Cabe decir entonces, qué tanto hay de cierto en que el amor es ciego hasta que deja de serlo. Es indudable que, en mayor o en menor medida, y atendiendo a las razones correspondientes, el enamoramiento, período gestacional del amor, está enceguecido de alguna manera por esa idea de perfección que se tiene de la persona amada. Enceguecido no solo en cómo se la ve o se la percibe, sino también en cuanto a las cosas que se hacen, se dicen o se prometen, siendo fiel al viejo dicho de que el amor nos vuelve idiotas. Dijo Pablo “… si después de crear la hermosura, no hubiera criado Dios los corazones, ¡cuán tonta sería su obra!” Pero estos corazones no deben conformarse con conocer la hermosura que entra en primer término, sino aquella que abarca todo lo que una persona es. Es por esto que, a medida que se va creciendo en el sentimiento, uno tiene que aprender a ir quitando de a poco el velo que cubre nuestra visión, para poder así tener una imagen, aunque no más perfecta, más cierta de la persona en cuestión. Y creo que es en ese punto en que se da el salto entre enamoramiento y amor propiamente hablando. Y es que el amor es mucho más perfecto como sentimiento, implica no solo la entrega de uno mismo a otra persona, sino el conocimiento íntegro de aquel a quien uno se entrega, exaltando sus virtudes, pero consciente de sus imperfecciones, que no lo hacen menos, ya que nadie en esta tierra está exento de ellas.
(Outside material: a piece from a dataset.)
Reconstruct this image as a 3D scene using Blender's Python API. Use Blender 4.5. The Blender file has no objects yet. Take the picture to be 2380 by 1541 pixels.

Por todo lo dicho, el amor, cuando hablamos de él para referirnos a algo mucho más maduro, no es para nada ciego, sino conocedor y amador de todo aquello que forma parte del amado, ya que son tanto las cosas buenas como las malas las que lo hacen ser quien es, y sin alguna de ellas probablemente uno no se sentiría de la manera que lo hace, faltándonos, en consecuencia, una de las sensaciones más lindas que podemos sentir en vida.